Does charging for content help Newspapers retain their audience?
Today on the wires an interesting set of stats from the Audit Bureau of Circulations about the continued decline of newspaper companies. Three of the biggest four newspapers continued to decline, with USA Today, NY Times and Los Angeles Times all posting disappointing year-over-year numbers for the latest reporting period. The 2nd highest circ paper, The Wall Street Journal, actually grew.
The news wasn’t great – or surprising – for newspapers on the whole. Circulation has dropped year over year. This is not news to anyone who follows this beleaguered sector, one funny bright spot came out of the results.
The Wall Street Journal – which covers the similarly beleaguered Finance Industry – posted unexpectedly strong results, growing to almost 2.1 million subs.

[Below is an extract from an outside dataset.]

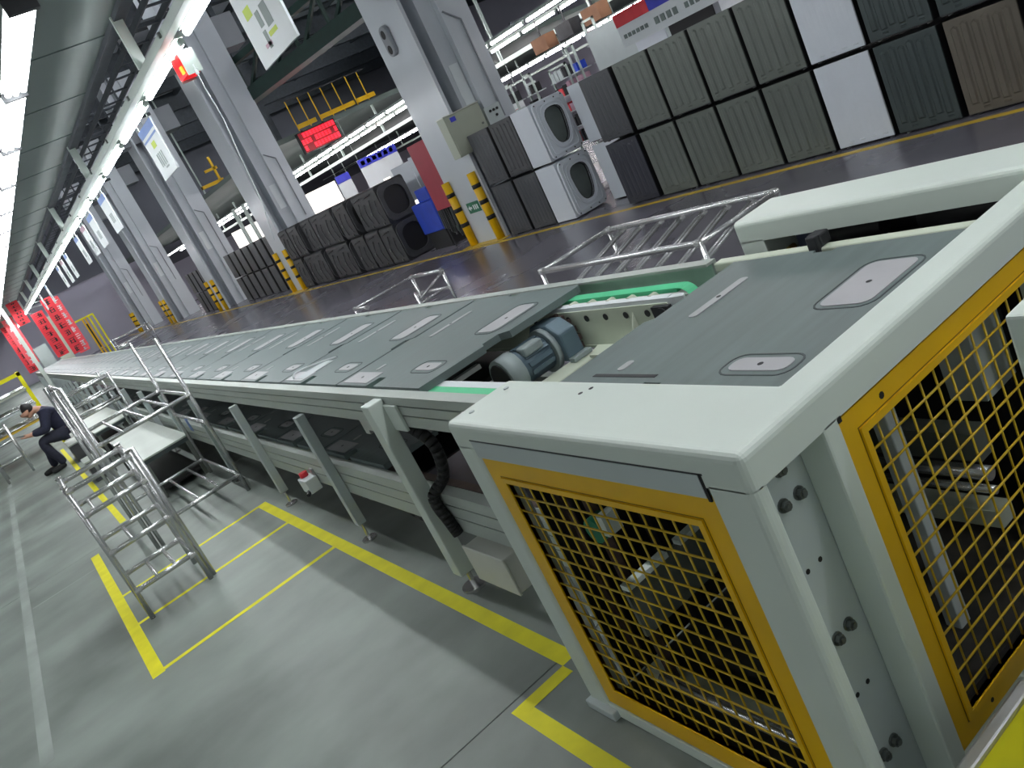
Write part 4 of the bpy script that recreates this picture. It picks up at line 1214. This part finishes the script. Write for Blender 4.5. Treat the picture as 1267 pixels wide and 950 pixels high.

This despite the fact that they charge a monthly subscription fee for their online version.
Could it be that a combination of high-quality journalism, unique information and content control is the special sauce for the success of a newspaper business?
The ‘Dead-Tree’ newspaper model is still doomed. But is there light at the tunnel for those outlets that produce good content? If you produce original, valuable content (that you are comfortable charging for in print format), can you charge for it in both channels? I think the answer is yes.
Could it be that charging for original content, and letting everyone else give away ‘news’ for free, is the business model, no matter what the distribution method?